Return, exactly as written, every line from the first line of the data below through the line that contains "# lily-of-ivy on".

##########

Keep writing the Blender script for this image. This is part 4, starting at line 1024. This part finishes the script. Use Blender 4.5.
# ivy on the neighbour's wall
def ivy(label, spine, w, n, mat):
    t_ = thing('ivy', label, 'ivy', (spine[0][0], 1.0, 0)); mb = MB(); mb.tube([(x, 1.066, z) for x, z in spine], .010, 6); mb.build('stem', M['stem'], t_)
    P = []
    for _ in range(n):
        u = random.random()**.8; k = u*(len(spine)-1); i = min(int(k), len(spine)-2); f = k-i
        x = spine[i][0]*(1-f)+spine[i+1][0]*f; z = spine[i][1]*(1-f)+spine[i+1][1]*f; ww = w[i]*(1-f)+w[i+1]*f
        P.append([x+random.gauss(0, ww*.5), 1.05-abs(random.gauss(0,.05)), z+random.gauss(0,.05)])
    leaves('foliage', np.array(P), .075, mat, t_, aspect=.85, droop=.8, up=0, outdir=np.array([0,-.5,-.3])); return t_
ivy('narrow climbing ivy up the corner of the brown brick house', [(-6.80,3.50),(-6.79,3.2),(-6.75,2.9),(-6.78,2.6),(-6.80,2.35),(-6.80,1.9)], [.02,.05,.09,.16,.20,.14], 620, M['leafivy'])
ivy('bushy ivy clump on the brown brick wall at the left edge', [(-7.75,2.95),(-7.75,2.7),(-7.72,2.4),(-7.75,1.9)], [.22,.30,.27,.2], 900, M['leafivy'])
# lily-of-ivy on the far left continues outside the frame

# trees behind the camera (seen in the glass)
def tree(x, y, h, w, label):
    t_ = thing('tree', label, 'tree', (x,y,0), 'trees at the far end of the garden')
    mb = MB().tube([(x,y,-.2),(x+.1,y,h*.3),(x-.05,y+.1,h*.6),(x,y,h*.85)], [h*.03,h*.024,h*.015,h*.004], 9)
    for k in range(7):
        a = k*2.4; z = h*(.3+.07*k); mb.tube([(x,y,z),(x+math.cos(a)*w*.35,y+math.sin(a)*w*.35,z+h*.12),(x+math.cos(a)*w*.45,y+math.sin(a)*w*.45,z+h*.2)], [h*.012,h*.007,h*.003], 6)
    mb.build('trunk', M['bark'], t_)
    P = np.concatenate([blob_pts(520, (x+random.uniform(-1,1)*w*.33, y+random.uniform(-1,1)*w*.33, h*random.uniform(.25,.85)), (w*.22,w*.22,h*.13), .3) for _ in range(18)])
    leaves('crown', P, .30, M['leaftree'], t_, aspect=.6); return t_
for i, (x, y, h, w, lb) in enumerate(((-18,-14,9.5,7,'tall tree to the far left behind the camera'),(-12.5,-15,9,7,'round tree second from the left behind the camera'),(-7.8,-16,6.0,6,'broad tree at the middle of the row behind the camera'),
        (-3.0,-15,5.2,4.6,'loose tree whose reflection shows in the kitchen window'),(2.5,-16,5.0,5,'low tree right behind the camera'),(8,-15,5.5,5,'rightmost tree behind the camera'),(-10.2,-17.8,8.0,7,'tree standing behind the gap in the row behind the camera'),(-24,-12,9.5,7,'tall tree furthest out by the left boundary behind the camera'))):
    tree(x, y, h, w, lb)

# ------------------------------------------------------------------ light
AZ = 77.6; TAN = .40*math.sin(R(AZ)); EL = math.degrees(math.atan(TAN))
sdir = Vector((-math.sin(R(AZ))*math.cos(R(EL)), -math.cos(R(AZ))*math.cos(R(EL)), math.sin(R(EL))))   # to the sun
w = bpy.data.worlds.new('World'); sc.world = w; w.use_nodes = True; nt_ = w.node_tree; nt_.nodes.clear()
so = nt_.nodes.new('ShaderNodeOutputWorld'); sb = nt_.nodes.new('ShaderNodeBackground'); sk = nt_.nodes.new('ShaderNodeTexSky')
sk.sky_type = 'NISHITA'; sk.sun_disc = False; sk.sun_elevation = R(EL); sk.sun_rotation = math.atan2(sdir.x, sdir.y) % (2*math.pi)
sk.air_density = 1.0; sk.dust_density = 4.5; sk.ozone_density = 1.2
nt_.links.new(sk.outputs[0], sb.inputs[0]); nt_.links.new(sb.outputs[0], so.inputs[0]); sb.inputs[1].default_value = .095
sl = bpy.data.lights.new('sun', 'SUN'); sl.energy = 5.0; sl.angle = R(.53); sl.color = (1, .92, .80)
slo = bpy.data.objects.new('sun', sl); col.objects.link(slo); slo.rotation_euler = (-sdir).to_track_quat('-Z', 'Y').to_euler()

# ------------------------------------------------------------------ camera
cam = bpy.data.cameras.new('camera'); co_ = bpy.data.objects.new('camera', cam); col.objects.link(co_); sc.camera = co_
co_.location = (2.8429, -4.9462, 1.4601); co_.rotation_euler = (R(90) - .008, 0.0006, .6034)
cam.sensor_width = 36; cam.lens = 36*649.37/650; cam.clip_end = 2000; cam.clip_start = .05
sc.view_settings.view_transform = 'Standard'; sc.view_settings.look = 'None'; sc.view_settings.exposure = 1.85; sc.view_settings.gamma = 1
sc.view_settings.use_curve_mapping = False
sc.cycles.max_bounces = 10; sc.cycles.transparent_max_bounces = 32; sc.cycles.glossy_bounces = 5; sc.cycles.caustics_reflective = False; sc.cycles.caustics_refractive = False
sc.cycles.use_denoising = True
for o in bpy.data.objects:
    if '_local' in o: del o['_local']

##########

Exercise output:
Keep writing the Blender script for this image. This is part 4, starting at line 1024. This part finishes the script. Use Blender 4.5.
# ivy on the neighbour's wall
def ivy(label, spine, w, n, mat):
    t_ = thing('ivy', label, 'ivy', (spine[0][0], 1.0, 0)); mb = MB(); mb.tube([(x, 1.066, z) for x, z in spine], .010, 6); mb.build('stem', M['stem'], t_)
    P = []
    for _ in range(n):
        u = random.random()**.8; k = u*(len(spine)-1); i = min(int(k), len(spine)-2); f = k-i
        x = spine[i][0]*(1-f)+spine[i+1][0]*f; z = spine[i][1]*(1-f)+spine[i+1][1]*f; ww = w[i]*(1-f)+w[i+1]*f
        P.append([x+random.gauss(0, ww*.5), 1.05-abs(random.gauss(0,.05)), z+random.gauss(0,.05)])
    leaves('foliage', np.array(P), .075, mat, t_, aspect=.85, droop=.8, up=0, outdir=np.array([0,-.5,-.3])); return t_
ivy('narrow climbing ivy up the corner of the brown brick house', [(-6.80,3.50),(-6.79,3.2),(-6.75,2.9),(-6.78,2.6),(-6.80,2.35),(-6.80,1.9)], [.02,.05,.09,.16,.20,.14], 620, M['leafivy'])
ivy('bushy ivy clump on the brown brick wall at the left edge', [(-7.75,2.95),(-7.75,2.7),(-7.72,2.4),(-7.75,1.9)], [.22,.30,.27,.2], 900, M['leafivy'])
# lily-of-ivy on the far left continues outside the frame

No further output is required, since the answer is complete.